Monday 11 July 2011

Boy, have we got a vacation for you... for you... for you... for you...

Westworld.

The classic 1973 sci-fi thriller written by Michael Crichton, remains my all-time favourite SF movie. It's got everything - an unsettling ambience, a haunting soundtrack, the future, the past, Yul Brynner's finest performance, technology gone wrong (surely Crichton's favourite subject!), a gunslinging robot on the rampage and moustache-ridden 1970s style sex with androids. Well, I'm not sure of the latter is a prerequisite of a great movie, but it's one of the may facets of Westworld.

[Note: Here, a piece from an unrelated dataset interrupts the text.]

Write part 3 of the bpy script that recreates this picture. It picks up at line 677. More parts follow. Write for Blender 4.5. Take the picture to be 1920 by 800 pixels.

Flares and facial hair aside, it's one of those movies which still stands up strong today. Any big budget remake would never recapture the tense atmosphere and suspense of the original, not to mention Fred Karlin's grating, nightmarish soundtrack. The bulk of the movie sees the manic gunslinger robot pursuing  Richard Benjamin's character through the inanimate theme-park worlds of Medieval World, Roman world and West World, in a superbly directed sequence of events - the nightmare robot who refuses to die, which Terminator used so well was started here.

I was probably around 7 or 8 years old when I first saw Westworld, and it was one of the few movies which utterly terrified me, and is one of the few movies of it's kind that I can still enjoy over again today with the same sense of thrill and excitement.

What a shame they had to go and make Futureworld!